Pendant que leurs centres de production ont acquis de plus en plus de savoir-faire, les entrepreneurs des pays hôtes se sont de plus en plus renforcés au niveau financiers. Ils peuvent alors désormais racheter et ainsi prendre le contrôle sur les entreprises européennes ou américaines qui représentaient jusqu’à présent leurs ‘’Front-Office’’ et donneurs d’ordre.
Off-shore et éthique
L’off-shore est-il condamné à être non éthique ?
En ‘’offshorisant’’, indépendamment du fait que les organismes sociaux des états ont pris en charge les revenus des ménages touchés par les mesures de chômage résultant du déplacement des centres de production, les modèles socio-économiques des pays d’accueil des usines ont été mis en lumière.
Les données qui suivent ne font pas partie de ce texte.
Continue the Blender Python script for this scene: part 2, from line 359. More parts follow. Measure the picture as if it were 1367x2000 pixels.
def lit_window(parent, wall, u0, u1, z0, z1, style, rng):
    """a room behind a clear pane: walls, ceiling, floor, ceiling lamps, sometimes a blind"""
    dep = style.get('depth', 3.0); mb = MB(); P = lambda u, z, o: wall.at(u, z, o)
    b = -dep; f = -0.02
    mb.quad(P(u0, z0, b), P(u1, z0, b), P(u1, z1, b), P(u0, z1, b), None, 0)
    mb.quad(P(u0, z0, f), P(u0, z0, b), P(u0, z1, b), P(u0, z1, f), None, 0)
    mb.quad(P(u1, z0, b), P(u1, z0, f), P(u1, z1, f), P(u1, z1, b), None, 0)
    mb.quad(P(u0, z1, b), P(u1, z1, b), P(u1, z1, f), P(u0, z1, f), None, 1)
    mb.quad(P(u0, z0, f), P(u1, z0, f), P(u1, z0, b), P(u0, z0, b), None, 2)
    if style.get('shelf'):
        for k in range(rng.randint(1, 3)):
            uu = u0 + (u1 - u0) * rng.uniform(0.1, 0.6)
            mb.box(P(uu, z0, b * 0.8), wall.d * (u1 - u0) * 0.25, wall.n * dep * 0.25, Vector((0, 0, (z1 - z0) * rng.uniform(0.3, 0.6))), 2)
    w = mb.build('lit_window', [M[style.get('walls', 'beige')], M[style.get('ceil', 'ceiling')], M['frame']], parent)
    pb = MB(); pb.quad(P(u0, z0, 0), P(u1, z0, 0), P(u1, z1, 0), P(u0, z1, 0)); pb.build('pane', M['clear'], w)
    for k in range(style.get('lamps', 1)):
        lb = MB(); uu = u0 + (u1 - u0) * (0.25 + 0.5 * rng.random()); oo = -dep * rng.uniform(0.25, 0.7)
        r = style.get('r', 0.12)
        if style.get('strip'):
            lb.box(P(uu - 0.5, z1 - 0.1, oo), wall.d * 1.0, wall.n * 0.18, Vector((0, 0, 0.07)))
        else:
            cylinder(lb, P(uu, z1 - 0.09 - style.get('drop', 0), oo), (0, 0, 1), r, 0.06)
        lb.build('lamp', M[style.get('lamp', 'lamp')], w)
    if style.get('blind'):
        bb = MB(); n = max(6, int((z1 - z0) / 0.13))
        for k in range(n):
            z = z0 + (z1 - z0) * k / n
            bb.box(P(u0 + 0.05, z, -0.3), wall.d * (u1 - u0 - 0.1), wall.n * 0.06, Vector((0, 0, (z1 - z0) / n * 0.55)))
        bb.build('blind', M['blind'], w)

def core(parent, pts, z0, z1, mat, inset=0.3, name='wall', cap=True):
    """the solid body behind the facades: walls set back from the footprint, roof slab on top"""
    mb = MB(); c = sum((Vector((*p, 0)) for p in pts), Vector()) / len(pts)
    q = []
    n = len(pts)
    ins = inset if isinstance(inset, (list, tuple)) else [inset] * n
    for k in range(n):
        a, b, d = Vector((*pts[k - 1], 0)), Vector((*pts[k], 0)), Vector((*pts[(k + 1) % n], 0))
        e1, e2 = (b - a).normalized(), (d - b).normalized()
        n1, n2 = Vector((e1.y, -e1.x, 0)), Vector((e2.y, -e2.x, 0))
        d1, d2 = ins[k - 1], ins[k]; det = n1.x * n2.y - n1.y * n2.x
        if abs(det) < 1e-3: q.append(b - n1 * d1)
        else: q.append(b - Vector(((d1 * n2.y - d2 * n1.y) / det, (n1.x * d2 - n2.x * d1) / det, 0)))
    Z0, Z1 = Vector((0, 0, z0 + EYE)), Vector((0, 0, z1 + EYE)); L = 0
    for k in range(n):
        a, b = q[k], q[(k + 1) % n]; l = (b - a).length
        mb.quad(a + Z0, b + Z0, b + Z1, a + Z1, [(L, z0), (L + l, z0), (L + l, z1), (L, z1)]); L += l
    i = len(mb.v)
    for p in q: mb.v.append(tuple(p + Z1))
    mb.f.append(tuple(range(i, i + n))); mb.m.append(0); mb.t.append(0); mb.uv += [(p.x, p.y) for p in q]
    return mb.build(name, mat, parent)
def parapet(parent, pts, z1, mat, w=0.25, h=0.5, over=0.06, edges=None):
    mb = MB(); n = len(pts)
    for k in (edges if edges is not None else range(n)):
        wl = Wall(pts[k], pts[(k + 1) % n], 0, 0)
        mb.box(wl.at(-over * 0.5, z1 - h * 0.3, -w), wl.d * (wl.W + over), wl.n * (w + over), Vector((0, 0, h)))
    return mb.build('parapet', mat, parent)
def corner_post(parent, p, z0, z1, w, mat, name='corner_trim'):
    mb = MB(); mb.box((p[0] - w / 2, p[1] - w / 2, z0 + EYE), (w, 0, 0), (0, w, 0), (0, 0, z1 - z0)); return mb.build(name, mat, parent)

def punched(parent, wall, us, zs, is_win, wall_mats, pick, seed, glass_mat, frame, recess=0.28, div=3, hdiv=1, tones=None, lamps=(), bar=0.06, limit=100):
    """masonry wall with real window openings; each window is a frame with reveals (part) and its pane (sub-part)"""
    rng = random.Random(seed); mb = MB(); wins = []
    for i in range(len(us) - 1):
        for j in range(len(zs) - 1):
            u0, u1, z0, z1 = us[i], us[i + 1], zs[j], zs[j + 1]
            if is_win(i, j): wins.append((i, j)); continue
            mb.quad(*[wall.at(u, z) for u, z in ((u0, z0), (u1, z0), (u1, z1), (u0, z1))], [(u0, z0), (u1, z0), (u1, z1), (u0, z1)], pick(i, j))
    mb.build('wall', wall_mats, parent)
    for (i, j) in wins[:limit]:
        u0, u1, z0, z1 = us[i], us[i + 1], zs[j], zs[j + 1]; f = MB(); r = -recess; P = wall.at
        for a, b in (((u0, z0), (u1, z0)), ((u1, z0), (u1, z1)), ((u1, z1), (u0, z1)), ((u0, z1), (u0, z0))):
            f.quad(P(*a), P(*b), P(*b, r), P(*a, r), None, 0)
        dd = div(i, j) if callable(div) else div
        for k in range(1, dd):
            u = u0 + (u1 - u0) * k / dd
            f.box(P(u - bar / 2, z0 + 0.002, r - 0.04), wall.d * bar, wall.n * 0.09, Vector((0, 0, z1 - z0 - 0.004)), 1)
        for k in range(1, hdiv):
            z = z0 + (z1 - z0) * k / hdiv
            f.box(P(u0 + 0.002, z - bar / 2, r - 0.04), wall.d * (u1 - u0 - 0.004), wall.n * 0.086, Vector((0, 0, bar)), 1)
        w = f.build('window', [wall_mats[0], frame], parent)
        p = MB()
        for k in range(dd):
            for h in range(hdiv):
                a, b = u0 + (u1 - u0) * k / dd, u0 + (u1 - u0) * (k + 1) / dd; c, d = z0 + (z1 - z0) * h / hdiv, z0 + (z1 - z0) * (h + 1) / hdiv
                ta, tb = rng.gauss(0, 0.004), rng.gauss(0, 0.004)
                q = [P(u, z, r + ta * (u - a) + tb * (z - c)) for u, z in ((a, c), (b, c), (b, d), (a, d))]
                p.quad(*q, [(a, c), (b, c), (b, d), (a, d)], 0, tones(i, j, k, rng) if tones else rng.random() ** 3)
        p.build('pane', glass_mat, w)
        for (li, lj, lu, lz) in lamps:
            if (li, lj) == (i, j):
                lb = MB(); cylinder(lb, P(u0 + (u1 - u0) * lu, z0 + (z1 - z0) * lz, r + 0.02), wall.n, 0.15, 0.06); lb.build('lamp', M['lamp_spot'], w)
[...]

Or, ils sont en sont en complète contradiction avec l’héritage humaniste acquis en deux siècles et demi de développement industriel dans nos pays ! Cet héritage nous a permis développer sinon une société plus égalitaire, du moins un tissu social où les classes moyennes se sont développées majoritairement.
En effet, dans les quatre pays du BRIC les inégalités sociales font partie de la vie courante… et, phénomène hautement régressif pour nous… cette situation est entrevue par certains comme un possible modèle à venir pour l’évolution pour nos sociétés !
Le lecteur se reportera à mon Blog associatif, pour ces questions :
http://01philo.wordpress.com/about/ex-afisi/bizentic/
Autant dire que la démarche d’off-shorisation adoptée jusqu’à présent s’est faite dans le plus grand irrespect de l’éthique !
Ce manquement à l’éthique a été aggravé par le fait que cela même qui sont victimes de ce modèle – c’est-à-dire les personnes victimes de chômage – se retrouvant avec des revenus affaiblis, versé par les services d’assurance chômage de leurs pays respectifs se trouvent dans une situation de « choix indirectement forcé » de biens de consommation aux prix les plus faibles… donc en provenance des back-office off-shore. Il s’en trouve qu’indirectement, le modèle off-shore a largement profité du système social qui permet à nos sociétés de protéger en partie les revenus des demandeurs d’emplois !
Nous verrons que cette situation a aujourd’hui également son effet boomerang.
Off-shore éthique ?
Il existe pourtant d’autres modèles off-shore.
Je pense en particulier à la façon dont les entreprises américaines ont sous-traité, dans la décennie 1985 à 1995, la fabrication des matériels de micro-informatiques. Ils en avaient confié la fabrication à ce qu’on appelait alors les « Cinq dragons d’Asie du Sud Est » — Hong Kong, Taiwan, Singapour, Corée du Sud et Malaisie. C’est d’ailleurs en grande partie grâce à ce modèle que ces cinq pays ont largement fondé leur développement économique et financier. La démarche ne s’appuyait pas sur une volonté éthique affichée et pourtant elle présentait l’intelligence d’une part de garder sur le territoire américain la partie valorisante, les brevets, la recherche et le marketing et d’autre part de ne pas délocaliser. En effet, il n’y a pas eu de fermetures d’usine et de transfert de l’outil de production dans ces pays. Il y a eu implantation de nouvelles usines liées aux concepteurs des produits par des contrats fortement protecteurs.
Même si on ne peut pas parler d’éthique, dans cet exemple, au moins il n’y a pas eu de « casse » de l’infrastructure de production, de mise en chômage de population et de leur prise en charge par les organisme sociaux palliant au manque de revenus provoqués par la fermeture d’usines.
Off-shore et crise financière mondiale
La généralisation de la crise financière dans le courant de l’année 2008 est désormais en train de secouer le groupe des pays du BRIC.
En effet, la récession se faisant sentir dans les « vieux » pays développé… la consommation ne pourra que chuter. D’ores et déjà les taux de croissance industrielle à deux chiffres de ces pays, sont en train d’appartenir au passé. La Chine a donc décidé d’injecter 586 milliards de dollars pour soutenir la consommation intérieure indispensable pour compenser la chute prévisionnelle des exportations.
La sortie de la crise verra donc très probablement de réels changements dans le management et l’exploitation du modèle off-shore.